Comment percevez-vous le contexte géopolitique en ce début d’année ?

Le monde est marqué par une guerre de 2 empires, les Etats-Unis et la Chine, sur fond de montée du populisme et de protectionnisme. Les États-Unis ne supportent pas l’avènement de la puissance chinoise et corrélativement, la Chine doit continuer à commercer pour tenir ses équilibres financiers. Au-delà d’une guerre commerciale, ces deux puissances se livrent à un affrontement structurel, ponctué d’armistices. Cependant, personne ne peut anticiper la position que le président Donald Trump adoptera lors des négociations à venir. Par ailleurs, la montée du populisme est globale, et particulièrement marquée en Europe du sud. Le continent connaît une tendance centrifuge, due notamment au Brexit. Les Etats du Nord reprochent à ceux du Sud un comportement de « cigale ». Enfin, pour des raisons historiques, les pays de l’Est refusent l’immigration.

Les tensions monétaires sont-elles amenées à perdurer ?

Les Banques Centrales commencent à retirer de l’argent de la table. La FED a dès à présent mis en œuvre cette politique mais pourrait s’avérer plus prudente si l’économie américaine ralentit. La BCE sera sûrement attentiste. Le dollar, avec la prise en compte de plusieurs facteurs, devrait normalement évoluer entre 1,10 et 1,20 en 2019.

"La Chine est surendettée avant d’être riche"

Quelles sont vos prévisions quant à la croissance de l’économie mondiale ?

Notre premier pilier, l’indicateur d’accélération et de décélération de la croissance montre que l’économie mondiale a considérablement freiné l’année dernière. La croissance de l’économie américaine se porte encore convenablement, malgré un léger coup de frein qui la ramènera autour de 2 % en 2019. La négociation commerciale sino-américaine sera déterminante pour l’économie en 2019.

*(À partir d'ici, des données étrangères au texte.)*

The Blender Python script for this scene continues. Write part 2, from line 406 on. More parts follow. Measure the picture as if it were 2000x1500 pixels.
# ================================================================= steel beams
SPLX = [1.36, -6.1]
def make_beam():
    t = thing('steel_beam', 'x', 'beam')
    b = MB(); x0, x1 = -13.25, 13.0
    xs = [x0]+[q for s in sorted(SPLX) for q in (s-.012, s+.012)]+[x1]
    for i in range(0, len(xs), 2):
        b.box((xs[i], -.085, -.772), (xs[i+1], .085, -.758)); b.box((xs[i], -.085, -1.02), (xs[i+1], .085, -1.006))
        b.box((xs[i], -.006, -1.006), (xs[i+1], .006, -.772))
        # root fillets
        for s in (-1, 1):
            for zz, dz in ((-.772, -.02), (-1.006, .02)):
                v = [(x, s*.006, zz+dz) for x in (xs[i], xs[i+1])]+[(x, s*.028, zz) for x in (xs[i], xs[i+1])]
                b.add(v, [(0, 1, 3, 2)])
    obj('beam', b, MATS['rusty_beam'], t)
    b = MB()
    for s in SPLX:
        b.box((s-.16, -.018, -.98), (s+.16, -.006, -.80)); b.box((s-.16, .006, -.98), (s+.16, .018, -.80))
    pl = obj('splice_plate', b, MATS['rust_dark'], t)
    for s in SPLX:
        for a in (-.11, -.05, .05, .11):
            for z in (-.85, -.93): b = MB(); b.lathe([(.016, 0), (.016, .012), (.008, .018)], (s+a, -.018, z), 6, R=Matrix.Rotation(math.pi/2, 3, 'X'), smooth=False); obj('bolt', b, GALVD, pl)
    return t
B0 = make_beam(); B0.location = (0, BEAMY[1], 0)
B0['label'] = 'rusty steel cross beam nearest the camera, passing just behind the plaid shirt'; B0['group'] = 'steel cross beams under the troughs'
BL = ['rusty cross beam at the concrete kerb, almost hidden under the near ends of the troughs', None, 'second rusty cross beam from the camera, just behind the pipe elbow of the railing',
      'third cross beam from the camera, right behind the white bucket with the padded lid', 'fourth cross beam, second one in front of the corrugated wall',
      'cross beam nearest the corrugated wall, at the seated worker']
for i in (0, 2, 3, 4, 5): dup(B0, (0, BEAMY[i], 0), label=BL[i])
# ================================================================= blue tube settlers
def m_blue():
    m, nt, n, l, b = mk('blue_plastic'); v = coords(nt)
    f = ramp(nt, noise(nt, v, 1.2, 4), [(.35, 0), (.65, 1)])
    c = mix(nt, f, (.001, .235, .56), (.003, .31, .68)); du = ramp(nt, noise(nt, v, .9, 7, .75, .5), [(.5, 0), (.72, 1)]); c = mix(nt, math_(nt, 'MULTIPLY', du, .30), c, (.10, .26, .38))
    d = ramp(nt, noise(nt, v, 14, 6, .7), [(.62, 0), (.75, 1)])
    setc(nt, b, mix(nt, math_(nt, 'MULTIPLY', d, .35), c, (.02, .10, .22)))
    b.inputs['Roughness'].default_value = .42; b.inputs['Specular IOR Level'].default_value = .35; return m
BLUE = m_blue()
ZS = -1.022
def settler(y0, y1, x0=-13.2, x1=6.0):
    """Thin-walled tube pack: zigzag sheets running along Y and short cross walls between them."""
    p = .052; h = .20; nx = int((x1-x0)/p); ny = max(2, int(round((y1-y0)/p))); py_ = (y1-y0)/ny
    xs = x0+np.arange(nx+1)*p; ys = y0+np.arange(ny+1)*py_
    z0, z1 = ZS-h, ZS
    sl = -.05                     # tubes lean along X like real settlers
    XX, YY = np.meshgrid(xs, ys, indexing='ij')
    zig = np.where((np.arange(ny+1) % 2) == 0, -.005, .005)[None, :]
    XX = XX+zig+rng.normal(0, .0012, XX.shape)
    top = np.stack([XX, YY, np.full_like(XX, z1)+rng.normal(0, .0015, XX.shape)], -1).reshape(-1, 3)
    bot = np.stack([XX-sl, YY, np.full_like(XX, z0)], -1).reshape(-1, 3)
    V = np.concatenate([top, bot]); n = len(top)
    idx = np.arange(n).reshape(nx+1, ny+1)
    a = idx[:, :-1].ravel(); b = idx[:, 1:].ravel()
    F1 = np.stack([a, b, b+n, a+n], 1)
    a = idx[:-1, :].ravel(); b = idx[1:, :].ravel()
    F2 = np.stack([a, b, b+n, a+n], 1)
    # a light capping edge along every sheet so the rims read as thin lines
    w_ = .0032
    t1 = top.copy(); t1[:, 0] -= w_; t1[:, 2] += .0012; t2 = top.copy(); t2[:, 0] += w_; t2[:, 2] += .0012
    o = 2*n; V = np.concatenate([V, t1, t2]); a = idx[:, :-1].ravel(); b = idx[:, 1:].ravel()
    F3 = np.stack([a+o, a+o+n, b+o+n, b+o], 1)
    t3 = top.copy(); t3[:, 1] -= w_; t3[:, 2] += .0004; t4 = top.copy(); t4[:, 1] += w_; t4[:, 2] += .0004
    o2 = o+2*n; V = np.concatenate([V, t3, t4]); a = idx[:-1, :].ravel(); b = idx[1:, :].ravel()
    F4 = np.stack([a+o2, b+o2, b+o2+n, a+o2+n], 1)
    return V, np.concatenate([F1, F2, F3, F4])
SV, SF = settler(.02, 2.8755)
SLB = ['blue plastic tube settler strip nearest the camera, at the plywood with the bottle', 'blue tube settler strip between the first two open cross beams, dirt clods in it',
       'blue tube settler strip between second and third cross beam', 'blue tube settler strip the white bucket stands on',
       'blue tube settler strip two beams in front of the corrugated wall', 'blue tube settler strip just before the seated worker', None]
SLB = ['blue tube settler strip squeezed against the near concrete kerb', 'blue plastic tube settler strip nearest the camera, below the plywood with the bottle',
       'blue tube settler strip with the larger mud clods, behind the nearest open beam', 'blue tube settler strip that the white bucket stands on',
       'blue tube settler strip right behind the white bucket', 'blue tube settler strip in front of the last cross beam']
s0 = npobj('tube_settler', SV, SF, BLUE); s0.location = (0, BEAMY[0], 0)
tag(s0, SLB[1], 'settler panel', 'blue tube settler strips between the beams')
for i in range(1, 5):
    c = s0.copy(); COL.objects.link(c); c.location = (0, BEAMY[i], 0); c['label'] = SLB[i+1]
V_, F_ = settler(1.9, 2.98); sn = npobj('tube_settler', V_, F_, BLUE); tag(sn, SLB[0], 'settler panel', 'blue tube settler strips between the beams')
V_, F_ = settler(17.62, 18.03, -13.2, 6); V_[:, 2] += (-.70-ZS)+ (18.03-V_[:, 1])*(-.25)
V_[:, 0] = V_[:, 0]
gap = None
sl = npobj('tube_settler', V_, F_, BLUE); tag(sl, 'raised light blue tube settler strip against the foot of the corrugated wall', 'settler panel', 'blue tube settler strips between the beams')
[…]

Qu’en est-il du marché chinois ?

Considérons tout d’abord la situation géopolitique de la Chine. Elle estime son accès au Pacifique insuffisant. La présence militaire américaine dans les pays de la Zone (Japon, Corée du Sud, Taiwan et Vietnam) donne l’impression aux chinois d’être encerclés. A l’Est, cela les incite à occuper toutes les chaines d’îles limitrophes et à l’Ouest à rétablir et étendre la Route de la Soie.  La population de la Chine est comparable à celle de l’Europe et d’Afrique réunie. L’Ouest est pauvre alors que la Côte Est jouit d’un niveau de vie similaire à celui d’un pays occidental.

La Chine a plusieurs problèmes : démographiquement, elle connaît une phase de vieillissement et technologiquement, elle se heurte aux Etats-Unis qui l’accuse de piratage. Elle a connu un « boom » immobilier. Ce secteur représente maintenant 74% du patrimoine des chinois. L’évolution des prix des dernières années montre l’émergence d’une bulle immobilière. De façon générale, la Chine est surendettée avant d’être riche, la dette a progressé deux fois plus vite que la croissance économique en 10 ans. Ses réserves de dollars sont très importantes mais les liquidités ne sont pas toujours dans les bons circuits. La balance des paiements risque de devenir déficitaire et le yuan, même s’il s’est repris ces dernières semaines, peut être fragilisé.

En conclusion, la Chine a besoin de relancer son économie mais ses marges de manœuvre sont limitées au-delà d’une légère baisse des taux d’intérêt et des impôts. A plus long terme, les efforts consacrés à l’éducation, aux énergies renouvelables, à la lutte contre la pollution et à l’intelligence artificielle préparent l’avenir.